DATASET RECORDS:
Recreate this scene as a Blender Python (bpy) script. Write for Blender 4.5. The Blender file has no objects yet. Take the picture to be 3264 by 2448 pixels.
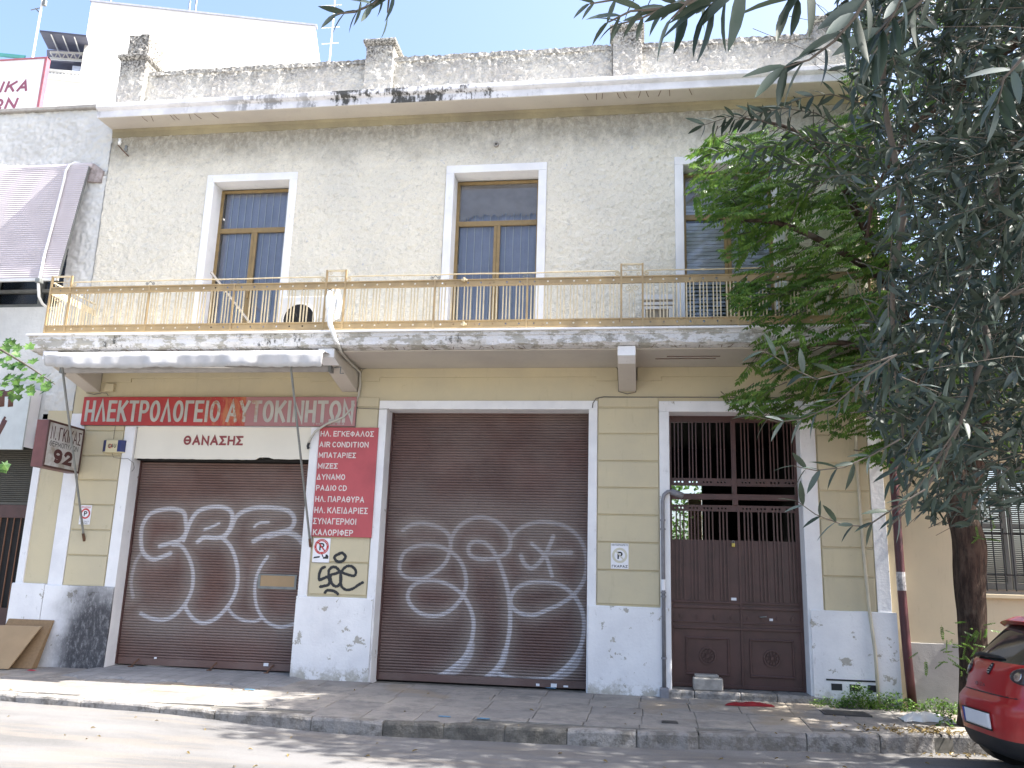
import bpy, bmesh, math, random
import numpy as np
from mathutils import Vector, Matrix
random.seed(7)
RNG = np.random.default_rng(11)
S = bpy.context.scene
COL = S.collection
R = math.radians

# ------------------------------------------------------------------ camera, sky, sun, exposure
CAM = np.array([0.0, -12.0, 1.62])
FW = np.array([-0.14283545, 0.96413889, 0.22368333])
RT = np.array([0.98974365, 0.13967708, 0.02996367])
UP = np.array([0.00235429, -0.22566903, 0.97420118])
FPX = 2756.07
cam_d = bpy.data.cameras.new("camera")
cam = bpy.data.objects.new("camera", cam_d)
COL.objects.link(cam)
cam.matrix_world = Matrix(((RT[0], UP[0], -FW[0], CAM[0]), (RT[1], UP[1], -FW[1], CAM[1]), (RT[2], UP[2], -FW[2], CAM[2]), (0, 0, 0, 1)))
cam_d.sensor_width = 36.0
cam_d.lens = 36.0 * FPX / 3264.0
cam_d.clip_start = 0.05
cam_d.clip_end = 2000.0
S.camera = cam

SUN = Vector((1.0, -0.05, 1.33)).normalized()
elev = math.asin(SUN.z)
world = bpy.data.worlds.new("World")
S.world = world
world.use_nodes = True
wn = world.node_tree.nodes
sky = wn.new("ShaderNodeTexSky")
sky.sky_type = 'NISHITA'
sky.sun_disc = False
sky.sun_elevation = elev
sky.sun_rotation = math.atan2(SUN.x, SUN.y)
sky.dust_density = 5.0
sky.ozone_density = 3.0
sky.air_density = 1.0
wn["Background"].inputs["Strength"].default_value = 0.15
world.node_tree.links.new(sky.outputs[0], wn["Background"].inputs[0])
sl = bpy.data.lights.new("sun", 'SUN')
sl.energy = 5.0
sl.angle = R(0.5)
sl.color = (1.0, 0.96, 0.90)
so = bpy.data.objects.new("sun", sl)
COL.objects.link(so)
so.location = (20, -3, 30)
so.rotation_euler = SUN.to_track_quat('Z', 'Y').to_euler()
S.view_settings.view_transform = 'Standard'
S.view_settings.look = 'None'
S.view_settings.gamma = 1.0
S.view_settings.use_curve_mapping = False
S.view_settings.exposure = 1.7

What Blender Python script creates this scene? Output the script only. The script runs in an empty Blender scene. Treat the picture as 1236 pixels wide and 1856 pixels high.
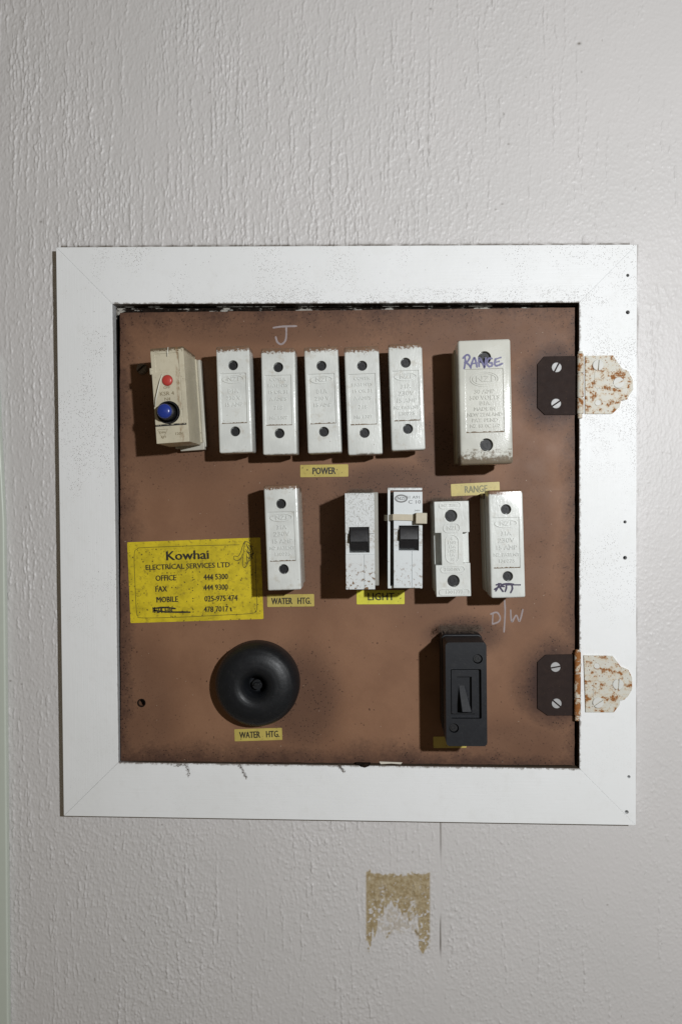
import bpy, bmesh, math, random
import numpy as np
from mathutils import Vector, Matrix
random.seed(7); rng = np.random.default_rng(11)
SC = bpy.context.scene
COL = SC.collection

# ------------------------------------------------------------------ camera
CAM = Vector((0.0237, -0.5148, 0.0241)); YAW = 0.04899; PITCH = -0.01759; ROLL = -0.0011
F_PX = 1400.0; PCX, PCY = 618.0, 928.0          # photograph pixels (1236 x 1856)
fwd = Vector((-math.sin(YAW)*math.cos(PITCH), math.cos(YAW)*math.cos(PITCH), math.sin(PITCH)))
r0 = fwd.cross(Vector((0, 0, 1))).normalized(); u0 = r0.cross(fwd)
RIGHT = r0*math.cos(ROLL) + u0*math.sin(ROLL); UP = -r0*math.sin(ROLL) + u0*math.cos(ROLL)
cd = bpy.data.cameras.new('camera'); cam = bpy.data.objects.new('camera', cd); COL.objects.link(cam)
cam.matrix_world = Matrix(((RIGHT.x, UP.x, -fwd.x, CAM.x), (RIGHT.y, UP.y, -fwd.y, CAM.y), (RIGHT.z, UP.z, -fwd.z, CAM.z), (0, 0, 0, 1)))
cd.sensor_fit = 'VERTICAL'; cd.sensor_height = 24.0; cd.lens = F_PX/1856*24.0
cd.clip_start = 0.01; cd.clip_end = 20
SC.camera = cam

# ------------------------------------------------------------------ world, lamp, exposure
w = bpy.data.worlds.new('World'); SC.world = w; w.use_nodes = True
bg = w.node_tree.nodes['Background']; bg.inputs[0].default_value = (1.0, 0.83, 0.58, 1); bg.inputs[1].default_value = 0.118
ld = bpy.data.lights.new('lamp', 'POINT'); ld.energy = 22.0; ld.shadow_soft_size = 0.011; ld.color = (0.955, 0.98, 1.0)
lamp = bpy.data.objects.new('lamp', ld); lamp.location = (0.315, -0.715, 0.155); COL.objects.link(lamp)
SC.view_settings.view_transform = 'Standard'; SC.view_settings.look = 'None'
SC.view_settings.exposure = 0; SC.view_settings.gamma = 1

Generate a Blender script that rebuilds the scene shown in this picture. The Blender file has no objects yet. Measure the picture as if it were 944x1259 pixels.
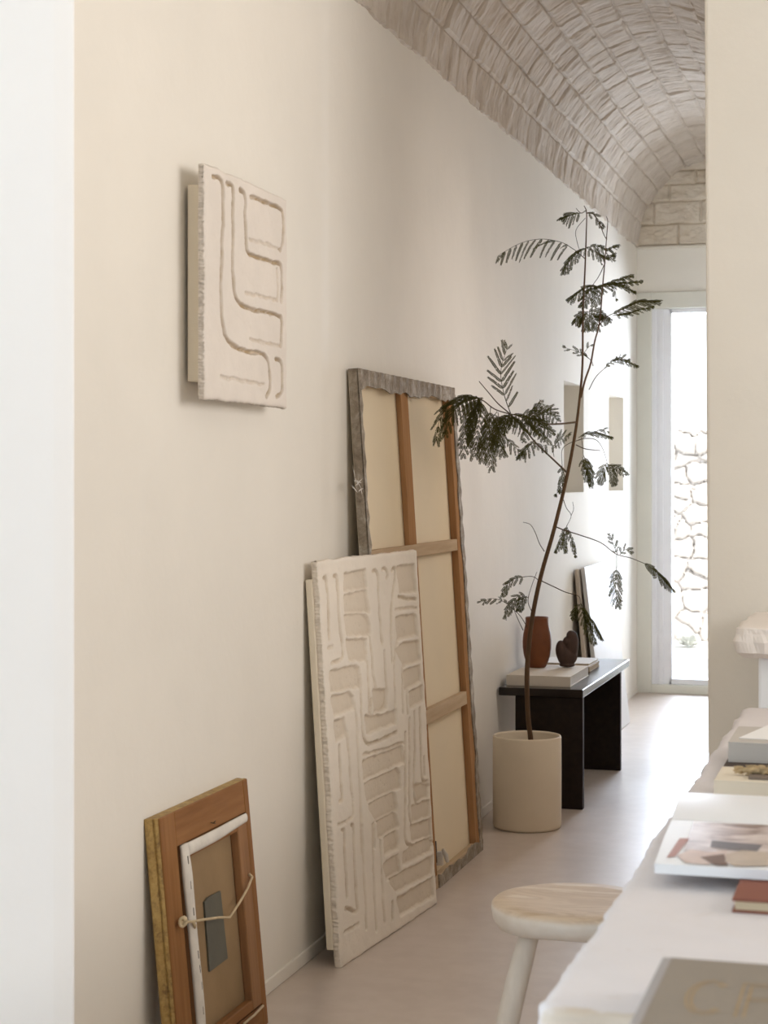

PROBLEM STATEMENT:
Reproduce all of the data exactly, omitting each picture it holds.

SOLUTION FOR THIS PROBLEM:
Recreate this scene as a Blender Python (bpy) script. Write for Blender 4.5. The Blender file has no objects yet. Take the picture to be 3264 by 2448 pixels.
import bpy, bmesh, math, random
import numpy as np
from mathutils import Vector, Matrix
random.seed(7)
RNG = np.random.default_rng(11)
S = bpy.context.scene
COL = S.collection
R = math.radians

# ------------------------------------------------------------------ camera, sky, sun, exposure
CAM = np.array([0.0, -12.0, 1.62])
FW = np.array([-0.14283545, 0.96413889, 0.22368333])
RT = np.array([0.98974365, 0.13967708, 0.02996367])
UP = np.array([0.00235429, -0.22566903, 0.97420118])
FPX = 2756.07
cam_d = bpy.data.cameras.new("camera")
cam = bpy.data.objects.new("camera", cam_d)
COL.objects.link(cam)
cam.matrix_world = Matrix(((RT[0], UP[0], -FW[0], CAM[0]), (RT[1], UP[1], -FW[1], CAM[1]), (RT[2], UP[2], -FW[2], CAM[2]), (0, 0, 0, 1)))
cam_d.sensor_width = 36.0
cam_d.lens = 36.0 * FPX / 3264.0
cam_d.clip_start = 0.05
cam_d.clip_end = 2000.0
S.camera = cam

SUN = Vector((1.0, -0.05, 1.33)).normalized()
elev = math.asin(SUN.z)
world = bpy.data.worlds.new("World")
S.world = world
world.use_nodes = True
wn = world.node_tree.nodes
sky = wn.new("ShaderNodeTexSky")
sky.sky_type = 'NISHITA'
sky.sun_disc = False
sky.sun_elevation = elev
sky.sun_rotation = math.atan2(SUN.x, SUN.y)
sky.dust_density = 5.0
sky.ozone_density = 3.0
sky.air_density = 1.0
wn["Background"].inputs["Strength"].default_value = 0.15
world.node_tree.links.new(sky.outputs[0], wn["Background"].inputs[0])
sl = bpy.data.lights.new("sun", 'SUN')
sl.energy = 5.0
sl.angle = R(0.5)
sl.color = (1.0, 0.96, 0.90)
so = bpy.data.objects.new("sun", sl)
COL.objects.link(so)
so.location = (20, -3, 30)
so.rotation_euler = SUN.to_track_quat('Z', 'Y').to_euler()
S.view_settings.view_transform = 'Standard'
S.view_settings.look = 'None'
S.view_settings.gamma = 1.0
S.view_settings.use_curve_mapping = False
S.view_settings.exposure = 1.7

What Blender Python script creates this scene? Output the script only. The script runs in an empty Blender scene. Treat the picture as 1236 pixels wide and 1856 pixels high.
import bpy, bmesh, math, random
import numpy as np
from mathutils import Vector, Matrix
random.seed(7); rng = np.random.default_rng(11)
SC = bpy.context.scene
COL = SC.collection

# ------------------------------------------------------------------ camera
CAM = Vector((0.0237, -0.5148, 0.0241)); YAW = 0.04899; PITCH = -0.01759; ROLL = -0.0011
F_PX = 1400.0; PCX, PCY = 618.0, 928.0          # photograph pixels (1236 x 1856)
fwd = Vector((-math.sin(YAW)*math.cos(PITCH), math.cos(YAW)*math.cos(PITCH), math.sin(PITCH)))
r0 = fwd.cross(Vector((0, 0, 1))).normalized(); u0 = r0.cross(fwd)
RIGHT = r0*math.cos(ROLL) + u0*math.sin(ROLL); UP = -r0*math.sin(ROLL) + u0*math.cos(ROLL)
cd = bpy.data.cameras.new('camera'); cam = bpy.data.objects.new('camera', cd); COL.objects.link(cam)
cam.matrix_world = Matrix(((RIGHT.x, UP.x, -fwd.x, CAM.x), (RIGHT.y, UP.y, -fwd.y, CAM.y), (RIGHT.z, UP.z, -fwd.z, CAM.z), (0, 0, 0, 1)))
cd.sensor_fit = 'VERTICAL'; cd.sensor_height = 24.0; cd.lens = F_PX/1856*24.0
cd.clip_start = 0.01; cd.clip_end = 20
SC.camera = cam

# ------------------------------------------------------------------ world, lamp, exposure
w = bpy.data.worlds.new('World'); SC.world = w; w.use_nodes = True
bg = w.node_tree.nodes['Background']; bg.inputs[0].default_value = (1.0, 0.83, 0.58, 1); bg.inputs[1].default_value = 0.118
ld = bpy.data.lights.new('lamp', 'POINT'); ld.energy = 22.0; ld.shadow_soft_size = 0.011; ld.color = (0.955, 0.98, 1.0)
lamp = bpy.data.objects.new('lamp', ld); lamp.location = (0.315, -0.715, 0.155); COL.objects.link(lamp)
SC.view_settings.view_transform = 'Standard'; SC.view_settings.look = 'None'
SC.view_settings.exposure = 0; SC.view_settings.gamma = 1

Generate a Blender script that rebuilds the scene shown in this picture. The Blender file has no objects yet. Measure the picture as if it were 944x1259 pixels.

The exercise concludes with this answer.